Surratt House Museum - About The House

About The House

It is a two-story, 19th-century wood-frame structure. It is a 40-by-32-foot (12 by 9.8 m) rectangular building with a gable roof. There are five windows on both floors in the western face of the house. A small porch with a gabled roof protects the front door. The rear (eastern side) of the house mirrors that of the front (western side). The interior of the house features a fireplace and chimney on the north and south ends of the building. A single stairway lead from the first to the second floor. The exterior of the house is clapboard, and on the north side of the house is a verandah with a skillion roof that extends the width of the house.

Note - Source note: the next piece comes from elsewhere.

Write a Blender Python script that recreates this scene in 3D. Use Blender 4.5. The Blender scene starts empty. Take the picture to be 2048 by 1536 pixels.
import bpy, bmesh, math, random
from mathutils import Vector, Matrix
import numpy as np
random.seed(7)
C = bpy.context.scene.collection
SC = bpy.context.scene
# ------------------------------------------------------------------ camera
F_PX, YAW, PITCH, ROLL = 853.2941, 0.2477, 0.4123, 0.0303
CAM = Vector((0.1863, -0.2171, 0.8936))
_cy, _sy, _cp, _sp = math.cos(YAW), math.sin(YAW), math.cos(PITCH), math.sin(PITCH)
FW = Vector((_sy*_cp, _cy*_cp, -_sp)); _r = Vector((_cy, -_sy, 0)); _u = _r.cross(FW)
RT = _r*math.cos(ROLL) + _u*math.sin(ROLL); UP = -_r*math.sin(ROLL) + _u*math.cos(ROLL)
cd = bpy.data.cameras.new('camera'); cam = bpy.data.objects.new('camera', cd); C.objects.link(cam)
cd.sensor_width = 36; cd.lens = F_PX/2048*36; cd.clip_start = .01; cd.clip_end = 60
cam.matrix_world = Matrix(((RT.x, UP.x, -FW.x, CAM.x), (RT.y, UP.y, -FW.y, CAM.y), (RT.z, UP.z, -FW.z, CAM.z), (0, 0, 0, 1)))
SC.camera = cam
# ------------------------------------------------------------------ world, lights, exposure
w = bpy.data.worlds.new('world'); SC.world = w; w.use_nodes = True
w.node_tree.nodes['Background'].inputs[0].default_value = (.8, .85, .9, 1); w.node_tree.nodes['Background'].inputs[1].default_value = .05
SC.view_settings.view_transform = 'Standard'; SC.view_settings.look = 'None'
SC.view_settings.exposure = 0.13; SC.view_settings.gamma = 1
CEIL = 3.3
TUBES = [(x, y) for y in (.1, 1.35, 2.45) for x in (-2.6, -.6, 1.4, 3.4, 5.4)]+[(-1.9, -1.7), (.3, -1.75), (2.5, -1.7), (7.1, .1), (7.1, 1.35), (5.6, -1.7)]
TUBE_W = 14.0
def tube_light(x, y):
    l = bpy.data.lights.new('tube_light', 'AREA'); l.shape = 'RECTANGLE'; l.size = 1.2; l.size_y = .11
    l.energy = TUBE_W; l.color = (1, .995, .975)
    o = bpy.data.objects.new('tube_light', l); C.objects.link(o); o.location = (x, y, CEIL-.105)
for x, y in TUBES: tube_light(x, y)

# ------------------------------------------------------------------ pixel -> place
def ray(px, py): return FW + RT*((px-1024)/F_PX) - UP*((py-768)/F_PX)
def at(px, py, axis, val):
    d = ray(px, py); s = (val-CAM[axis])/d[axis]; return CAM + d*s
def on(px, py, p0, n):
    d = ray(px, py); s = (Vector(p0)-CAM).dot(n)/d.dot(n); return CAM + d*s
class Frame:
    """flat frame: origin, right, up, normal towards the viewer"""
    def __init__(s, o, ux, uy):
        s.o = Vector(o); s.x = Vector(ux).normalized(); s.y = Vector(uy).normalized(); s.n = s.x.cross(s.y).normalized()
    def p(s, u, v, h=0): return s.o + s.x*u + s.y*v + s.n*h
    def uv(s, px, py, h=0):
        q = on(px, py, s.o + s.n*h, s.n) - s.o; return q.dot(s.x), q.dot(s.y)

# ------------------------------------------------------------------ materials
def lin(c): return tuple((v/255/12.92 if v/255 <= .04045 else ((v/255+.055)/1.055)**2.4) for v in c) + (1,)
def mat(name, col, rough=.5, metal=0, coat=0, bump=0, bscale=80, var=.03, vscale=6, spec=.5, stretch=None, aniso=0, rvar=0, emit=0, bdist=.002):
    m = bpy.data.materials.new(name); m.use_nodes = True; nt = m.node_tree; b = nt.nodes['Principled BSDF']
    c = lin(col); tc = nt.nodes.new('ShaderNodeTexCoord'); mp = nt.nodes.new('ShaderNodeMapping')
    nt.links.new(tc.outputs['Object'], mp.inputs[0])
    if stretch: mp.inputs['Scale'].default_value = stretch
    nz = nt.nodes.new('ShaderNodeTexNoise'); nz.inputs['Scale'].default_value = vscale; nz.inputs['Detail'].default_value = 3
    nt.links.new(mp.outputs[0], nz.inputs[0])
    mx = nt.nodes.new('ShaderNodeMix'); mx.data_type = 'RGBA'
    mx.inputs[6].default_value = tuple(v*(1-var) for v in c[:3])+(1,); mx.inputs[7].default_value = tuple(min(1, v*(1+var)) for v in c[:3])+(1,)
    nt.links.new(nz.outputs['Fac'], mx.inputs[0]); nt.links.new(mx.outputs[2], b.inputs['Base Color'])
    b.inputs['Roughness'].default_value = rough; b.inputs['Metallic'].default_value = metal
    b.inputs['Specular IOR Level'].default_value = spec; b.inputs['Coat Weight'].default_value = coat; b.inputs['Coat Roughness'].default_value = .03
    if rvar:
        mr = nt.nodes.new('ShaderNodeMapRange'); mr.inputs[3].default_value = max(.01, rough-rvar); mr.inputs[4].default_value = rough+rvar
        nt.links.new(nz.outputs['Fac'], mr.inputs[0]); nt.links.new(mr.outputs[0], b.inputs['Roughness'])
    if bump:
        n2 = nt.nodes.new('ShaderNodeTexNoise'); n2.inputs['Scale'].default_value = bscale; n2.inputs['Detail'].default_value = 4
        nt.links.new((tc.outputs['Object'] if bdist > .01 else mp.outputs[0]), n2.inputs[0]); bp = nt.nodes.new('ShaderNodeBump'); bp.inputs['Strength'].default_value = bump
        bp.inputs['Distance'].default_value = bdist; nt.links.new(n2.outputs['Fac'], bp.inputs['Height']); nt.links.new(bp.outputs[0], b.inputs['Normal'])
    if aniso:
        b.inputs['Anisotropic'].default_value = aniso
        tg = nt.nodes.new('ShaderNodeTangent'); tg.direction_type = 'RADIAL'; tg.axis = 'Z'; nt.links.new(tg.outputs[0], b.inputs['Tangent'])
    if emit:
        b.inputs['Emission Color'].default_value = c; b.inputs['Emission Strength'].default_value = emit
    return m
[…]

The Surratts built a one-and-a-half story addition against the south end of the building some time between 1853 and 1864. Roughly 16 by 16 feet (4.9 by 4.9 m) square, it featured an entrance in the southeast corner (facing east) next to a window, an interior chimney on the south side, two windows in the west face, and a root cellar door set low and at a 45-degree angle from the ground. This structure did not survive, and was rebuilt in the 1980s as part of a restoration of the house to its 1865 condition. The rebuilt addition features an exterior chimney, however.

Between 1865 and 1965, previous owners had extended the north porch so that it wrapped completely around the western facade of the house. Another owner in the early 20th century removed the porch on the eastern side of the structure and replaced with a two-story rain porch.